:: DATA EXTRACT ::

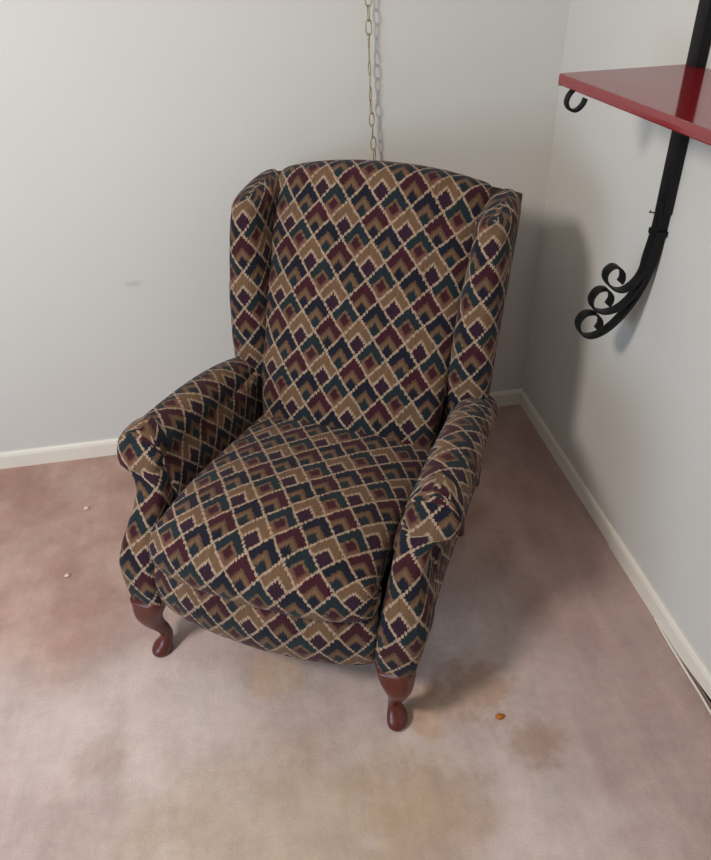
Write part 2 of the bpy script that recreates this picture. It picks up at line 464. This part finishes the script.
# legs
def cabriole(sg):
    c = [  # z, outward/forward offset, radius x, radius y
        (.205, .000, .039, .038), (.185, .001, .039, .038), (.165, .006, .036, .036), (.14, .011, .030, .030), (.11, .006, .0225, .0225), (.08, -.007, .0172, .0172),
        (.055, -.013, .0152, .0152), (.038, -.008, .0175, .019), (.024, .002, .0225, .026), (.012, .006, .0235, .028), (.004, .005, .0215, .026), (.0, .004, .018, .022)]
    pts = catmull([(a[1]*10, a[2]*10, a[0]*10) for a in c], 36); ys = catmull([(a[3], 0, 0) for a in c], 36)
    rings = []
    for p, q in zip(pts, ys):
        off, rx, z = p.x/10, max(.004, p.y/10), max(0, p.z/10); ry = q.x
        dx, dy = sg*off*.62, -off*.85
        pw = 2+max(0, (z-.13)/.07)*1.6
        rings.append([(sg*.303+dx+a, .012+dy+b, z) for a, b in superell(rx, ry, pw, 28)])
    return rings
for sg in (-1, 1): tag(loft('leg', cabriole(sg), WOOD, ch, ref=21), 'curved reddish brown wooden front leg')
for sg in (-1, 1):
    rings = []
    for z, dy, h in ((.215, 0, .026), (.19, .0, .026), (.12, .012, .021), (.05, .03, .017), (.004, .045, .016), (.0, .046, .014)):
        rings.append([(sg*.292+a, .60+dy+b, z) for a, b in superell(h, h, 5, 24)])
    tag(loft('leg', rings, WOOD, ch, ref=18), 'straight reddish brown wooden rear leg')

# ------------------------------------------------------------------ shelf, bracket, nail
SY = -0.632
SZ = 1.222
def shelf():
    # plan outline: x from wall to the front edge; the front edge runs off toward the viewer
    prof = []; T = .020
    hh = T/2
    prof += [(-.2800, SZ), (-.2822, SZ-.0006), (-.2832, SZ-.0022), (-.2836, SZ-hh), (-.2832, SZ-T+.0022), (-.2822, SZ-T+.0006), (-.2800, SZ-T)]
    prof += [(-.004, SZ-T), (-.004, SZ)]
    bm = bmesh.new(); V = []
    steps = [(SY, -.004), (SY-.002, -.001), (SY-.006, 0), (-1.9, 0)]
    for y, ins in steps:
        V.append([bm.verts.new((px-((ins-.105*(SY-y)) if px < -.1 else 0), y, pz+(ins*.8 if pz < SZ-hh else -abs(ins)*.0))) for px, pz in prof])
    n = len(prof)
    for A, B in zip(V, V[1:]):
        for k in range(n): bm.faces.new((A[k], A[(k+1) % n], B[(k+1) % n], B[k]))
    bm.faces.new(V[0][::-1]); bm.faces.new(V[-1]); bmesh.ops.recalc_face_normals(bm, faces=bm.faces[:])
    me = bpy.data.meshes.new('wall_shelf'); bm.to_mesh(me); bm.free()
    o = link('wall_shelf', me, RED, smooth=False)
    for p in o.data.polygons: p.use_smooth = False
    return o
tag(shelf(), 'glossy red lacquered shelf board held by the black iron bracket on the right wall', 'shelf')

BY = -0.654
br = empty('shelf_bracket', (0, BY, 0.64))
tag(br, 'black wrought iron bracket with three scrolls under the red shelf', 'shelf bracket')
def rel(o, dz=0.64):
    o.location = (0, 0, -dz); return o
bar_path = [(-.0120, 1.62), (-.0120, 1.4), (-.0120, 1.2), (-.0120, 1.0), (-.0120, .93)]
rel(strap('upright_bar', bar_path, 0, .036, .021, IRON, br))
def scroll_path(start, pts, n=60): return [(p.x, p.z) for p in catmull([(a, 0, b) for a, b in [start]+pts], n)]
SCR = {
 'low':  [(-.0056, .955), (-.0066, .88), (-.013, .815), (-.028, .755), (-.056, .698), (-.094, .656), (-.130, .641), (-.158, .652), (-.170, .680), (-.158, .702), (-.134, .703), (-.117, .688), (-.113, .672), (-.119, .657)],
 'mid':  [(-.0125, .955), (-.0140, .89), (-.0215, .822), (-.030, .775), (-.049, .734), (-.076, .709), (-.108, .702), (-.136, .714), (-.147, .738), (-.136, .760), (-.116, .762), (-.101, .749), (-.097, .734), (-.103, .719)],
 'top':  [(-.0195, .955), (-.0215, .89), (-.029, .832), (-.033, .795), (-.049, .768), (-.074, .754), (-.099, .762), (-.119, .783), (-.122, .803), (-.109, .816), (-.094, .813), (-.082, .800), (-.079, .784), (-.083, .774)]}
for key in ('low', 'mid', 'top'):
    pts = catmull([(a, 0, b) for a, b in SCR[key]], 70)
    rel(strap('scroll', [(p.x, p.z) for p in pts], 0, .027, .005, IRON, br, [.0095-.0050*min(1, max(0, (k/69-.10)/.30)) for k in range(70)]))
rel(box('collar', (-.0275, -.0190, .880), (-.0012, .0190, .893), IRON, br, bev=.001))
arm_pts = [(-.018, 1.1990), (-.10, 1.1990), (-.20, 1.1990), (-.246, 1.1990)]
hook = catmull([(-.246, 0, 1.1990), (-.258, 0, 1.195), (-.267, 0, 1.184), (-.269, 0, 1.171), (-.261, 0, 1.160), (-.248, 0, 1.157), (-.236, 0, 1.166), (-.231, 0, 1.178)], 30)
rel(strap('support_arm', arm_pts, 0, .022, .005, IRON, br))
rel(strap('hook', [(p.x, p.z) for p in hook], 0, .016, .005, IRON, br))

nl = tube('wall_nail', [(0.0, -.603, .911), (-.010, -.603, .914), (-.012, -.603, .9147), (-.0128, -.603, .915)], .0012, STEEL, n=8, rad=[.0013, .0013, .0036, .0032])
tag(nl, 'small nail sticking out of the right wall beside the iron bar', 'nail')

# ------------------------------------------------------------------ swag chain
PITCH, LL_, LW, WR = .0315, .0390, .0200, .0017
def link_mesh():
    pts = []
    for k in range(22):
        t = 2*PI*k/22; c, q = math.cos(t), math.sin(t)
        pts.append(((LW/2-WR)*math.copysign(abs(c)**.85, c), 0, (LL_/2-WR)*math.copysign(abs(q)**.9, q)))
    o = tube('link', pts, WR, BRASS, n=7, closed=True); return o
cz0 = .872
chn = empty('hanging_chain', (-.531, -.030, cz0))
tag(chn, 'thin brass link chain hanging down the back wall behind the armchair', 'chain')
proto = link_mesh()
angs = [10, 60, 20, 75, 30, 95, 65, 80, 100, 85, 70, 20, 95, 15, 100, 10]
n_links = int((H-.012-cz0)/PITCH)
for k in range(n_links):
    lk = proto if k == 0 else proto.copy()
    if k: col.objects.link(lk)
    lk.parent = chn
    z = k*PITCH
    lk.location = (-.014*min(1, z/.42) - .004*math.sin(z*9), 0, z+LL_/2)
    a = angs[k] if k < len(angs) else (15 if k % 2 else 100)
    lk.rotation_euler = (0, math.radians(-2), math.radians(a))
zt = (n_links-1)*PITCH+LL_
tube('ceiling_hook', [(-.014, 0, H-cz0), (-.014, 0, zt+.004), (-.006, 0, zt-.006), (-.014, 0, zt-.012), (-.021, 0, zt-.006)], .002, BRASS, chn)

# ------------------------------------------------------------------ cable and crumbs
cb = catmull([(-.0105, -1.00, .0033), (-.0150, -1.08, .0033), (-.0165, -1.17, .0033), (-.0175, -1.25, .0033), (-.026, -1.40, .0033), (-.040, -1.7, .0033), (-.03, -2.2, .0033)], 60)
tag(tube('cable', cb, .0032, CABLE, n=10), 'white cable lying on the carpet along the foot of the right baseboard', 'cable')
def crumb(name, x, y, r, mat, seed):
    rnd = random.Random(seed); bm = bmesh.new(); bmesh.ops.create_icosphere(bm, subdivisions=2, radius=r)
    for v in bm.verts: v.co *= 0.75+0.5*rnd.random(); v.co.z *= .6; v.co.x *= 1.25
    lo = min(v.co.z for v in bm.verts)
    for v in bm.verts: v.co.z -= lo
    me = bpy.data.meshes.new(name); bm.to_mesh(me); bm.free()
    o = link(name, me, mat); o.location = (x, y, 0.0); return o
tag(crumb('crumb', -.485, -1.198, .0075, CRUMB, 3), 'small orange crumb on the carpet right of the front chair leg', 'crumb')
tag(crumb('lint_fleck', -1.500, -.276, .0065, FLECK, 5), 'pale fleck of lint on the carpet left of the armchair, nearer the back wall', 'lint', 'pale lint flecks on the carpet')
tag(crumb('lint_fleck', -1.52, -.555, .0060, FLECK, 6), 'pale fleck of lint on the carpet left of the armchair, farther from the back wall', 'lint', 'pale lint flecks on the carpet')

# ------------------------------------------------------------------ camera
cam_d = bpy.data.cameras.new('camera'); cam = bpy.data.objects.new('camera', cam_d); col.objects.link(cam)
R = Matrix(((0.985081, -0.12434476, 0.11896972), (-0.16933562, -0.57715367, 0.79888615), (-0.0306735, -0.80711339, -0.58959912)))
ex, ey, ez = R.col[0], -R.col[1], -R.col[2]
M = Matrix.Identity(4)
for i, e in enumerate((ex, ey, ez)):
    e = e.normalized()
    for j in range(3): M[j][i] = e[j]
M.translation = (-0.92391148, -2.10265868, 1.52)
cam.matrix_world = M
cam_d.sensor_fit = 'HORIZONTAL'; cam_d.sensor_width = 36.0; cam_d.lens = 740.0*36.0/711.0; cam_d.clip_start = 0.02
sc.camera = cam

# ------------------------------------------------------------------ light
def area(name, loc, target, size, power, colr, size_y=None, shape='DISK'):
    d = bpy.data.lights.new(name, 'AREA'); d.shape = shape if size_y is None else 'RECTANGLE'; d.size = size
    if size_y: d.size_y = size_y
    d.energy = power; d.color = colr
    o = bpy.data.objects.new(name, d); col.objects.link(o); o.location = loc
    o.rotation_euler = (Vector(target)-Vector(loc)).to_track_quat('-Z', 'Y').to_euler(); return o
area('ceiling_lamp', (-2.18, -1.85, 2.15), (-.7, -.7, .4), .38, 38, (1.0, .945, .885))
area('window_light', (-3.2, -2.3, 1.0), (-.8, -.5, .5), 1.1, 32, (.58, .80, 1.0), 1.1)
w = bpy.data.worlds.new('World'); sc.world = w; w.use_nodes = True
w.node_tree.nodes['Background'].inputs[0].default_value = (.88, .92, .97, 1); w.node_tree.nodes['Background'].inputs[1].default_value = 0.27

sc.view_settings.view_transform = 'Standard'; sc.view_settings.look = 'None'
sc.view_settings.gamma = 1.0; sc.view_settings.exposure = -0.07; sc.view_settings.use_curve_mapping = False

:::

Print, exactly as written, the lines above from the first one to the one containing "tag(loft('leg', rings, WOOD, ch, ref=18), 'straight". Leave out pictures.

SOLUTION
Write part 2 of the bpy script that recreates this picture. It picks up at line 464. This part finishes the script.
# legs
def cabriole(sg):
    c = [  # z, outward/forward offset, radius x, radius y
        (.205, .000, .039, .038), (.185, .001, .039, .038), (.165, .006, .036, .036), (.14, .011, .030, .030), (.11, .006, .0225, .0225), (.08, -.007, .0172, .0172),
        (.055, -.013, .0152, .0152), (.038, -.008, .0175, .019), (.024, .002, .0225, .026), (.012, .006, .0235, .028), (.004, .005, .0215, .026), (.0, .004, .018, .022)]
    pts = catmull([(a[1]*10, a[2]*10, a[0]*10) for a in c], 36); ys = catmull([(a[3], 0, 0) for a in c], 36)
    rings = []
    for p, q in zip(pts, ys):
        off, rx, z = p.x/10, max(.004, p.y/10), max(0, p.z/10); ry = q.x
        dx, dy = sg*off*.62, -off*.85
        pw = 2+max(0, (z-.13)/.07)*1.6
        rings.append([(sg*.303+dx+a, .012+dy+b, z) for a, b in superell(rx, ry, pw, 28)])
    return rings
for sg in (-1, 1): tag(loft('leg', cabriole(sg), WOOD, ch, ref=21), 'curved reddish brown wooden front leg')
for sg in (-1, 1):
    rings = []
    for z, dy, h in ((.215, 0, .026), (.19, .0, .026), (.12, .012, .021), (.05, .03, .017), (.004, .045, .016), (.0, .046, .014)):
        rings.append([(sg*.292+a, .60+dy+b, z) for a, b in superell(h, h, 5, 24)])
    tag(loft('leg', rings, WOOD, ch, ref=18), 'straight reddish brown wooden rear leg')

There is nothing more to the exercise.